I’m going to be boring and use 19th century Walt Whitman in his collection “Leaves of Grass” as my primary inspiration for these insights. He wrote about grass being “the beautiful uncut hair of graves”—something that lives on, even from the dead bodies of mortal humans  There’s also Father Thomas Berry’s notion of the New Story. Berry was a Catholic Priest (1914-2009) who wrote about the heroic journey of matter, from the Big Bang, the beginning of life and the evolution of animals. The cosmos a sacred reality in his books, The Dream of the Earth and The Great Work Our Way into the Future about seeing the cosmos as sacred living realities, which the human cannot be separated from.

There’s another Berry, Wendell Berry I take inspiration from, more from his essays in The Unsettling of America, where he also describes a new approach to agriculture and our relationship to nature. If we don’t understand the whole of everything is holy, and equal to humanity, we will continue to trash the planet and may ultimately destroy ourselves.

Your poems often focus on non-human life, from plants (as in the title) to animals. Do you hope your human readers understand or learn something specific from this focus, something that they can take into their own lives?

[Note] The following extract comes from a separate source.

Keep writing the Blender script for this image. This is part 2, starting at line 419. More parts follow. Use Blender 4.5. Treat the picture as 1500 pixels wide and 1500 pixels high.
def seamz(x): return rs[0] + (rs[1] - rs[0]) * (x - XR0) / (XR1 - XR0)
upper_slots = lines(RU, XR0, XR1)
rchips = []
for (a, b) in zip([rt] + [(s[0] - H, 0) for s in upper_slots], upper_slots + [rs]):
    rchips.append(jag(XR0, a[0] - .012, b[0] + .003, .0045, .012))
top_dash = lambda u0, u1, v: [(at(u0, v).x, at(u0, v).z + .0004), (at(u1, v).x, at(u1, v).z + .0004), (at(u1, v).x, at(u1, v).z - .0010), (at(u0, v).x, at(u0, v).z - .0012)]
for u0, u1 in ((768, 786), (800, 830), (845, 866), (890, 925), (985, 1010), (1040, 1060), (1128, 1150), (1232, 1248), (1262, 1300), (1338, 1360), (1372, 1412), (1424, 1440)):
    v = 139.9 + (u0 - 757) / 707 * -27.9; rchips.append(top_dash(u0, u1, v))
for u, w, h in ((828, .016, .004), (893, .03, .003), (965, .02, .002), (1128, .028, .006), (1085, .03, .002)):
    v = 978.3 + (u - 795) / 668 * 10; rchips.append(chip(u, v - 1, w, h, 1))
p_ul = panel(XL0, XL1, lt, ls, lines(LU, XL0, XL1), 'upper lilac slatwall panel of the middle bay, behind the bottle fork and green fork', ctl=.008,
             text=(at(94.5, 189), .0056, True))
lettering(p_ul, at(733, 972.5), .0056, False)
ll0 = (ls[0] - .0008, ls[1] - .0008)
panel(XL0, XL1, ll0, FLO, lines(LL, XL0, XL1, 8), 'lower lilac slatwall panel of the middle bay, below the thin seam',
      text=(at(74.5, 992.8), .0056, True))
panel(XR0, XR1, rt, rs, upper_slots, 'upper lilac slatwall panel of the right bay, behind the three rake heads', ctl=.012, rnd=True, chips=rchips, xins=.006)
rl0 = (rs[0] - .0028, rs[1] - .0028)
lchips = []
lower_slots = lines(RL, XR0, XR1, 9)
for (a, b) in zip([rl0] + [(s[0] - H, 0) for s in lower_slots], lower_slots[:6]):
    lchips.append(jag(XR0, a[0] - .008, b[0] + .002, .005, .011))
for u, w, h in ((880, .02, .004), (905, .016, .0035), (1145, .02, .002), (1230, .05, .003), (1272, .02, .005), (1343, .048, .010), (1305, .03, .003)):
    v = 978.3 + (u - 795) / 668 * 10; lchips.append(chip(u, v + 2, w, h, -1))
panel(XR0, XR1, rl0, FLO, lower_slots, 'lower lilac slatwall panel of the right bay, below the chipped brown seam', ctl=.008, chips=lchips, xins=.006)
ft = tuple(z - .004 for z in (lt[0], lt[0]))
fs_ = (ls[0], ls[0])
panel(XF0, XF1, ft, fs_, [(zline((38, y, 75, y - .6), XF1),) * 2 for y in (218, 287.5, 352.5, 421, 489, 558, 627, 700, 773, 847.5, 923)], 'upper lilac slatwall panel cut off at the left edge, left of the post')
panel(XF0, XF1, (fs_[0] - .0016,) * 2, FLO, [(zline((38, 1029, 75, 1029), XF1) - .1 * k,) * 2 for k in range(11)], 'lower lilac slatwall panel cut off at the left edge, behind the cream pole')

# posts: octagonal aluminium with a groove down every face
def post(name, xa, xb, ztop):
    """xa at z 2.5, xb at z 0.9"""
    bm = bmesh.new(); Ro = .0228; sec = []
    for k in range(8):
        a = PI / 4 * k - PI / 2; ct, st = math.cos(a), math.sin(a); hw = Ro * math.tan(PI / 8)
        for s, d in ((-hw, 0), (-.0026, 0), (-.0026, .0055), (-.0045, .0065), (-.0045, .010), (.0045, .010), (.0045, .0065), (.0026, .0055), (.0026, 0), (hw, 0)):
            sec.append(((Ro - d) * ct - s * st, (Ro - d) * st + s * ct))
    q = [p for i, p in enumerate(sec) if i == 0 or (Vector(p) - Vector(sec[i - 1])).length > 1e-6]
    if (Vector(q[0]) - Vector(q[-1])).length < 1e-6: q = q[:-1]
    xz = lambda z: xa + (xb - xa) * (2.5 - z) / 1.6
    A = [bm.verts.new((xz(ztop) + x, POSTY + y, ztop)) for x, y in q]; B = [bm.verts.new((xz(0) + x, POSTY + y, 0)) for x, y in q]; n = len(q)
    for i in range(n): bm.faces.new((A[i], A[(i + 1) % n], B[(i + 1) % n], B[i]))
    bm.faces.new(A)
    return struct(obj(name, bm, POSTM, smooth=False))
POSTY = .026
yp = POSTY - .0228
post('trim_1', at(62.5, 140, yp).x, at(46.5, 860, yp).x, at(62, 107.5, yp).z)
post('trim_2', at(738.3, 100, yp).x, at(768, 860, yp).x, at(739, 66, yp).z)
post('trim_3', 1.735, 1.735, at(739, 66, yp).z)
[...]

My purpose is diffuse binaries, most notably, the human and nonhuman. Philosopher Jacques Derrida in his lecture “The Animal that Therefore I am” rightly understand how problematic our notion of animality is, that is to say, humans are a category, “the paragon of animals” per Hamlet, “the measure of all things” per the sophist Protagoras, and animals are a distinct, inferior category. If I can give anything to people regarding the nonhuman, it’s to pay attention to birds, flowers, squirrels and understand there is rich a beautiful life outside my reader’s human, limited concerns.

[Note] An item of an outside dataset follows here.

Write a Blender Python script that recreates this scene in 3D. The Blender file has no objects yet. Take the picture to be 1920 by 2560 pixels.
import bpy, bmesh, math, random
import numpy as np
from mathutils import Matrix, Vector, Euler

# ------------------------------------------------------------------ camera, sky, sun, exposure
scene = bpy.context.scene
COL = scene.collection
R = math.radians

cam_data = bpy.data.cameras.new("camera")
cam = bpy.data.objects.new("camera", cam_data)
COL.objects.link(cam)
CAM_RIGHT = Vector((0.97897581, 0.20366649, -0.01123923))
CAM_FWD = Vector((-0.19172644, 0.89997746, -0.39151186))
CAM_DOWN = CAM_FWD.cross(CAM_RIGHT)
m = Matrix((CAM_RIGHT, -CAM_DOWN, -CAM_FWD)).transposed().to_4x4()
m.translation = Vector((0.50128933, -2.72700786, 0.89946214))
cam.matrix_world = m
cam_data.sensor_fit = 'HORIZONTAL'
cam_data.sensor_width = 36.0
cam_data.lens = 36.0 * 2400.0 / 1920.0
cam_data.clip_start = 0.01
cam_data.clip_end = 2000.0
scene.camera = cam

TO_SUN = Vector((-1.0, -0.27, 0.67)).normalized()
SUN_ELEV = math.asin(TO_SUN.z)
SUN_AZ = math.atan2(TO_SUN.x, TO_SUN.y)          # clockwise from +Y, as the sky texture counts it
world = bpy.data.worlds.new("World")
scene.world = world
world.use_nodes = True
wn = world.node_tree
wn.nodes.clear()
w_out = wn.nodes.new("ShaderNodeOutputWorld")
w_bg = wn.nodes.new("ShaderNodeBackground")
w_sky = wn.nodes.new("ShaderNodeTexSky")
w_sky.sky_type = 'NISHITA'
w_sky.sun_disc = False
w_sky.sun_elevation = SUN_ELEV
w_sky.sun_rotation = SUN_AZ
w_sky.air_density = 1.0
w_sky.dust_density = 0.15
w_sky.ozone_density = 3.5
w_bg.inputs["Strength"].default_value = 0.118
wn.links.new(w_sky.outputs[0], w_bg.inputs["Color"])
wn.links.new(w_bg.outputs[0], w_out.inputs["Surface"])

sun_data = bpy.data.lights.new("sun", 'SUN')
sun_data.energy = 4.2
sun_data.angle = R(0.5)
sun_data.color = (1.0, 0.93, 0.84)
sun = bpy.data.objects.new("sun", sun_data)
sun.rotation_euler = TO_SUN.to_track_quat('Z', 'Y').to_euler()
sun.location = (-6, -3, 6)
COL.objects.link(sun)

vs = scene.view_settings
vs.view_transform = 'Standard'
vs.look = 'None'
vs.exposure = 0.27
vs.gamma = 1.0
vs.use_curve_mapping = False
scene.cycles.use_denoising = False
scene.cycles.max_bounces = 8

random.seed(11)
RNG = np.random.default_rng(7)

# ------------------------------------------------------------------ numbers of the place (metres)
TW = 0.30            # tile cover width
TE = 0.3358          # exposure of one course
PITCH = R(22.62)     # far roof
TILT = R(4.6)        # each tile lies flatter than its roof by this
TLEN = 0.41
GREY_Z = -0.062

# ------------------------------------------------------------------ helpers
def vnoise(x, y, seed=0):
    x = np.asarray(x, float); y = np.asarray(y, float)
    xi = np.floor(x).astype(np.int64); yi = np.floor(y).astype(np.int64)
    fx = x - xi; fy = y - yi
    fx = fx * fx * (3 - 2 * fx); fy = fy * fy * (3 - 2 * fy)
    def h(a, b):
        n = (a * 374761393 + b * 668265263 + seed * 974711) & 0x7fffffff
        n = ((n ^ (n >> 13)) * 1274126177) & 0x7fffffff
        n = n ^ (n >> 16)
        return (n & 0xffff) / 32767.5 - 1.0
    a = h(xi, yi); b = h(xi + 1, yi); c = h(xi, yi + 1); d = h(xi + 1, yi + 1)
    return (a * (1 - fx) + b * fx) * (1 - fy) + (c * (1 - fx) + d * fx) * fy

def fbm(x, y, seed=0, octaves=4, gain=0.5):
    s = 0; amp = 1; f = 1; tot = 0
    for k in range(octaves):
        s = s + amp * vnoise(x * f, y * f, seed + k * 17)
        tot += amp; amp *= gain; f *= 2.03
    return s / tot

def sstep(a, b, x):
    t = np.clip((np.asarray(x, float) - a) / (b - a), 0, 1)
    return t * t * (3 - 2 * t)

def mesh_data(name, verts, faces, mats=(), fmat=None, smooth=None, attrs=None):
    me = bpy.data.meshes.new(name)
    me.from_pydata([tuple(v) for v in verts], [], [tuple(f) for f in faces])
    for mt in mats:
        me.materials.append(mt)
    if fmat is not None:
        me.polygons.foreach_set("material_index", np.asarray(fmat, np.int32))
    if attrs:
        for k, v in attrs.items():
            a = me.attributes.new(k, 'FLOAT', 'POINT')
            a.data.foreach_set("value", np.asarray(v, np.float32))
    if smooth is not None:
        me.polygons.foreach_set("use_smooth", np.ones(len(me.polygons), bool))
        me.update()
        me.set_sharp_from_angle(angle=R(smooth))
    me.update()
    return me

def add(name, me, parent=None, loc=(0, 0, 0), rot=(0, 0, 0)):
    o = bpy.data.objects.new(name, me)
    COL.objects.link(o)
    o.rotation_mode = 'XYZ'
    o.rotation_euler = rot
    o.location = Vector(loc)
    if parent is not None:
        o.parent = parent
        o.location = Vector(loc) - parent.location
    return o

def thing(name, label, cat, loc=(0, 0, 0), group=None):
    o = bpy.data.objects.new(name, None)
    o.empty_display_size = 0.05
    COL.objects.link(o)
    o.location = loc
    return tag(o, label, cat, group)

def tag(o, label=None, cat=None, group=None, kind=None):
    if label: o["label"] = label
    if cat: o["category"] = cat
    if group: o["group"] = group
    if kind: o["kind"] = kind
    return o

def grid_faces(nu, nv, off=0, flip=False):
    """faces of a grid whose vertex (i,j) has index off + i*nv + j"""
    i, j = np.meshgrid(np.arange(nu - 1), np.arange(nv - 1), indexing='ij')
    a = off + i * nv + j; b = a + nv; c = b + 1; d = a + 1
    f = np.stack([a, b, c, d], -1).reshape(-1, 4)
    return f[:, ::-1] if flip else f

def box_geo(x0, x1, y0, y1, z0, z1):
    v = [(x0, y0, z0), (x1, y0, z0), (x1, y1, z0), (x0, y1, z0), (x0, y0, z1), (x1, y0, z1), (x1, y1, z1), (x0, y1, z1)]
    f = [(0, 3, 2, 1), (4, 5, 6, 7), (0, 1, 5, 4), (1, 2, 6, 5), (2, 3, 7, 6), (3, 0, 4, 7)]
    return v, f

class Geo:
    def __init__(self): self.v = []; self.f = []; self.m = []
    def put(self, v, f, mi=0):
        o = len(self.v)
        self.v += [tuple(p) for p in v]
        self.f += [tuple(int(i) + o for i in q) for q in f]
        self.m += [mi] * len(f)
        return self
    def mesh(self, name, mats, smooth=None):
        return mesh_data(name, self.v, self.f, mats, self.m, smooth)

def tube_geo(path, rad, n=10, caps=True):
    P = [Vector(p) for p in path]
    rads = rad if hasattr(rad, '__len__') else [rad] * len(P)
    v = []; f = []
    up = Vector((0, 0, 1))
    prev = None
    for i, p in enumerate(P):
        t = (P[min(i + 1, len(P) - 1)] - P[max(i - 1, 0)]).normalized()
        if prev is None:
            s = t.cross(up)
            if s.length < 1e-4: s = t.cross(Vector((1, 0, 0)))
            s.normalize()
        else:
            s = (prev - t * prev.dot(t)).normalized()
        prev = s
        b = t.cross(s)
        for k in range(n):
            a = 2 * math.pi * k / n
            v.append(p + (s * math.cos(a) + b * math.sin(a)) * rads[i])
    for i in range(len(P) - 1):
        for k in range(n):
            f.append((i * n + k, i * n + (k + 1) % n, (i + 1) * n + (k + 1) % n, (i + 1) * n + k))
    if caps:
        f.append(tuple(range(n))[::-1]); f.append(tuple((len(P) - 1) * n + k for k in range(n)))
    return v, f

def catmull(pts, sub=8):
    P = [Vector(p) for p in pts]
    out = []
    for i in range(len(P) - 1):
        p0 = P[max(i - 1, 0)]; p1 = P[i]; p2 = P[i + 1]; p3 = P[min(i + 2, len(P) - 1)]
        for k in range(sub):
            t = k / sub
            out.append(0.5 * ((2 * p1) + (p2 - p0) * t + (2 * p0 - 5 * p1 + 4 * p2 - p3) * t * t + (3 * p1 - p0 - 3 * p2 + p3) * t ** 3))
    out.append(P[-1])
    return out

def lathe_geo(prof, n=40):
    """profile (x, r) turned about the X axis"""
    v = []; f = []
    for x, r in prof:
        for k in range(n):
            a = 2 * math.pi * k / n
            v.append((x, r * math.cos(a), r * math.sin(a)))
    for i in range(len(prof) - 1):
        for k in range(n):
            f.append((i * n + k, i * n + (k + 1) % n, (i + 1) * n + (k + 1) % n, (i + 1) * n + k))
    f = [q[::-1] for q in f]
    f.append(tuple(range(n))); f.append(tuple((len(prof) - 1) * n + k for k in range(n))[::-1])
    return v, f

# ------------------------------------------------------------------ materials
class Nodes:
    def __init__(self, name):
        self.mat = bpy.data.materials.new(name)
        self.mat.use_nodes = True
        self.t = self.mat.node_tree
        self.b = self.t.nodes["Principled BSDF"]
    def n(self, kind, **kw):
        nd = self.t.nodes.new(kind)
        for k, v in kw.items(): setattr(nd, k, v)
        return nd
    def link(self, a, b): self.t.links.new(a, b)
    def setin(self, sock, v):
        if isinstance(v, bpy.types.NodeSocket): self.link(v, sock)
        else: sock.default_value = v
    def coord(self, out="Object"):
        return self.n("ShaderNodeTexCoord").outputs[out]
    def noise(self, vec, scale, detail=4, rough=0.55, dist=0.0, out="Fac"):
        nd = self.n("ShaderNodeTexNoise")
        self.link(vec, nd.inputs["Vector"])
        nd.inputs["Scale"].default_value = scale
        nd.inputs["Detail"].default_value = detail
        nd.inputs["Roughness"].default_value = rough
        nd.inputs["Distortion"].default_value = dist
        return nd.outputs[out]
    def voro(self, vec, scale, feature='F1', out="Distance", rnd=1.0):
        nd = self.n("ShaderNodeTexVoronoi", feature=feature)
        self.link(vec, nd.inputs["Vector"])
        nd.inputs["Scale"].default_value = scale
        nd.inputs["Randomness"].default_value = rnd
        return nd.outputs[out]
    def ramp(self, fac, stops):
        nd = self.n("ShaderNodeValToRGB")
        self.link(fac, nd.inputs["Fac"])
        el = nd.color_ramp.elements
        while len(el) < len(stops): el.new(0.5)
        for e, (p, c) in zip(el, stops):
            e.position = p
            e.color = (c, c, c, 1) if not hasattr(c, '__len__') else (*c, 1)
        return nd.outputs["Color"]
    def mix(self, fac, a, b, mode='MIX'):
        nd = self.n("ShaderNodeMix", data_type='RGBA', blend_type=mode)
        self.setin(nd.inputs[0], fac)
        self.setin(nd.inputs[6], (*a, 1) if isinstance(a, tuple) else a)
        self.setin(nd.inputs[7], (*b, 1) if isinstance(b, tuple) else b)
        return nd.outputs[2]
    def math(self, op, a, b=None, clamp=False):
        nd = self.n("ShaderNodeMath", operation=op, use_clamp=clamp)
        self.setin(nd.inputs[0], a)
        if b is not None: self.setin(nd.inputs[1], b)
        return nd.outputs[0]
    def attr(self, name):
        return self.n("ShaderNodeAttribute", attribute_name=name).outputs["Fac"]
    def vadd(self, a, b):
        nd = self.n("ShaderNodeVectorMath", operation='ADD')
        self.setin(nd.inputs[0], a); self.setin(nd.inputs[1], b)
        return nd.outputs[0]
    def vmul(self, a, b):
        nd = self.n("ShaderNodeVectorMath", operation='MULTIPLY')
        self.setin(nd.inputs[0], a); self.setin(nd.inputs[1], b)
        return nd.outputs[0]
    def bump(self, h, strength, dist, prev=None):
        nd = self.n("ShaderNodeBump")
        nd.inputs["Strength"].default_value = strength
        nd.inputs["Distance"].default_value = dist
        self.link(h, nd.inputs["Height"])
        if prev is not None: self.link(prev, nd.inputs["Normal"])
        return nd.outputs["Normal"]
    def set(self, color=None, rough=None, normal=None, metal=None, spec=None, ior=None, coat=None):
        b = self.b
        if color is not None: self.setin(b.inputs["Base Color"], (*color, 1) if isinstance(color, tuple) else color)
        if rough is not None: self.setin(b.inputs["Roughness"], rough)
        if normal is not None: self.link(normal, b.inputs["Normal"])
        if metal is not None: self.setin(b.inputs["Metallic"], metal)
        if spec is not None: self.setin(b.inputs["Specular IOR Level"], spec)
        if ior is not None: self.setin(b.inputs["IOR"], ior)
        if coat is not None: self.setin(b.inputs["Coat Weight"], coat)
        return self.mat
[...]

You’re about to complete your MFA here at Iowa State. How has the environmental focus of the program impacted or inspired your writing and creative process? Is there something you’ve learned in this program that you’ll take with you into your future projects, future writing life, career?

Well, the workshops aren’t a whole lot different than other universities I’ve been to, although I do find the Iowa State’s workshops kinder and more constructive. The environment is a component to everyone’s writing in the program, although I think that one of the truly innovative aspects of Iowa State’s MFA program is that the coursework goes beyond the English department, require 12 hours of environmentally themed outside coursework. I’ve learned so much in those outside course, from a Religious Ecology course my first semester, a US Environmental History course, even an anthropology course that broaden my understanding of “environment” to mean so much more than wilderness or simply nonhuman. There is no such binary. This is primarily I’m taking into my future life, that to be pro-animal is to be pro-human, to be pro-ecology to be against environmental racism and pollution of cities. Everything is natural. Per careers, I’ve applied to both teaching jobs and jobs associated with the environment. The program has helped a lot there.

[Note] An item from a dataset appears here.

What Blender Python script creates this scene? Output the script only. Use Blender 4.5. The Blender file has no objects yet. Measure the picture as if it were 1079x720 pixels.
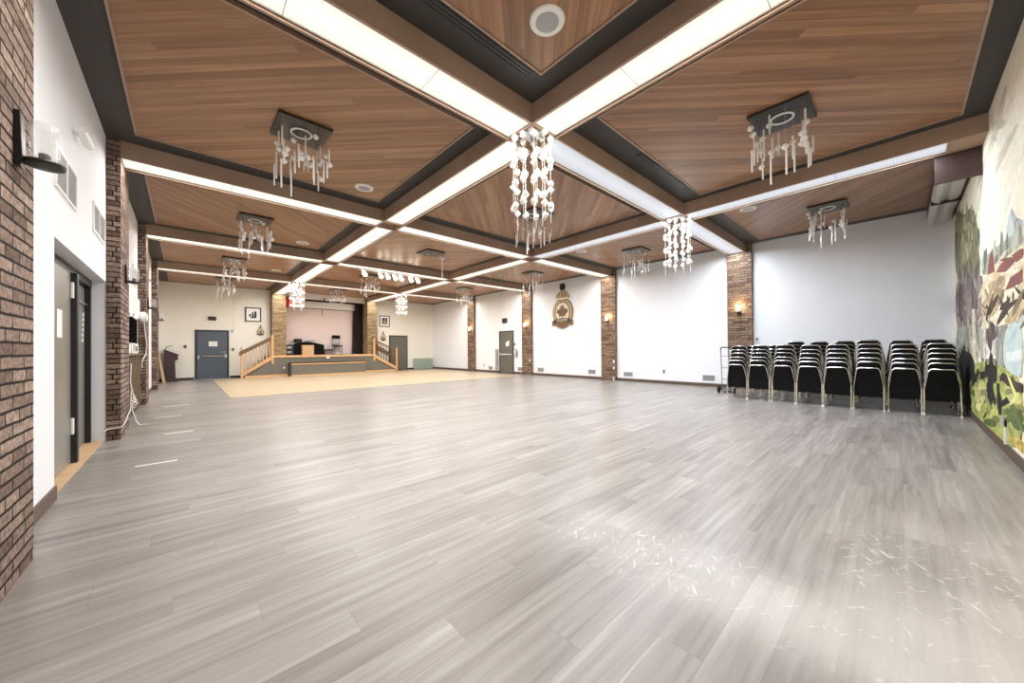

Lastly, what project or projects are you currently focused on?

I’m trying to finish up my thesis, which encapsulated animality, romanticism, childlike sensibilities, and how to be affirmative and joyful in our world with so much extinction, wars, and despair. I have the audacity to believe that life is beautiful.


Eric Fisher Stone is from Fort Worth, Texas. He received his MFA in Writing and the Environment from Iowa State University, and now works as a college writing tutor and composition adjunct. His first full length poetry collection The Providence of Grass has been published in June 2018 by Chatter House Press. His has over two dozen poems published in magazines such as The Lyric, Borderlands: Texas Poetry Review, Jersey Devil Press, The Hopper among others.